Package shows: “Fred and Barney Meet the Thing”

Next on the “package show” hit parade is a look at “Fred and Barney Meet the Thing.” Debuting on NBC in September 1979, this package show consisted of 1979’s “The New Fred and Barney Show” plus “The Thing” of Marvel’s Fantastic Four fame. In December 1979, the show expanded to 90 minutes, folding in a half-hour show starring the Shmoo from the famed comic strip “Li’l Abner”; the whole thing was thus renamed “Fred and Barney Meet the Shmoo.” By any name, the package show was canceled in 1980, with the segments entering syndication as stand-alone shows.

Note the Bedrock gang never interacted with Thing or Shmoo in the show itself—only in the opening credits and some bumpers.

I’ll give my two cents on each individual segment below.

The New Fred and Barney Show

“The New Fred and Barney Show” debuted in February 1979 (before folded into “Meets the Thing/Shmoo”) and aired for 17 episodes. While the modern Stone Age family have been long-time Saturday morning mainstays, this was the first new Flintstones series since the early 70’s “Flintstone Comedy Show.” It also marks the first full series with Henry Corden voicing Fred, taking over from the late Alan Reed.

The show was meant to be a partial revival of the original series’ format; thus, Pebbles and Bamm-Bamm were preschoolers here. Even the theme song emphasized such (“it’s the same old gang you know…”). However, the show still changed things up, reflecting both the late 70s and being more aimed at children than the original series. A few episodes parodied then-current fads like CB radios or inflation concerns, while others featured our heroes meeting vampires and werewolves. The latter also happened in a Halloween special produced around this time.

Per the norm, the obligatory “prehistoric” gadgets were updated for the late 70s—the Flintstones now had a microwave oven (a fire-breathing dragon in a box), along with the aforementioned CB radios. One episode sees Fred feeling that “modern conveniences” are making everyone soft, and insists on taking everyone camping to “rough it”; of course, things don’t go as planned.

The 1980-81 TV season saw a new Flintstones series debut, “The Flintstone Comedy Show” (no relation to the early 70s incarnation).

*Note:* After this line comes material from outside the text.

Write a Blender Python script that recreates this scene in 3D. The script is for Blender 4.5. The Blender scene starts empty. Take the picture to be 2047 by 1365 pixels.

Here’s the opening theme, which besides the core cast also features Hoppy and, interestingly, Snoots, Bamm-Bamm’s pet miniature triceratops from the teenage-years-set “Pebbles and Bamm-Bamm Show”:

The Thing

Hanna-Barbera did a Fantastic Four animated series in 1967; the team also appeared again in a 1978 series produced by DePatie-Freleng. However, while those two shows were fairly faithful (HERBIE the robot aside), the Thing’s own show took quite a few liberties. In this show, Ben Grimm was a skinny teenager who could turn into the Thing (who sounded like comedian Jimmy Durante) by slamming together two magic “Thing Rings” and saying “Thing Ring, do your thing!” He’d use his abilities to help his friends solve mysteries and take care of various threats/nuisances. The rest of the Fantastic Four don’t appear in this series at all.

There were 26 11-minute segments produced; after the show’s cancellation, Ben Grimm wouldn’t be seen again in animation until a 1994 “Fantastic Four” series.

This is definitely an odd spin-off—have to wonder why they bothered licensing the rights to the Thing at all given the big changes made. The comics themselves did eventually reference this show; a 2012 comic saw Darla Deering, an ex-girlfriend of Johnny Storm’s, fill in for a time with the then-missing Fantastic Four. Darla used the Thing Rings (and an exoskeleton) to gain the Thing’s powers.

I couldn’t find a Thing-specific opening, but here’s the opening for “Fred and Barney Meets the Thing” as a whole:

The New Shmoo

“The New Shmoo” was, like the Thing above, only loosely based on the comic from which it came. In Hanna-Barbera’s version, the Shmoo could shape-shift into various objects, but lacked the comic version’s other abilities. The Shmoo hung out with a group of teens, doing—what else?—helping them solve mysteries and fight crime. Al Capp fans likely weren’t pleased.

After this show’s cancellation, the Shmoo appeared in 1980’s “The Flintstone Comedy Show,” as a part-time Bedrock police officer alongside Fred and Barney.

Here’s the show’s opening:

On DVD/digital video

None of the above stand-alone shows are available on DVD or digital video. On top of that, I’m not sure how the Thing would be handled; the Thing/the Fantastic Four are owned by Disney, who own Marvel Comics. However, Time Warner owns Hanna-Barbera, as well as Marvel’s long-time rival, DC Comics.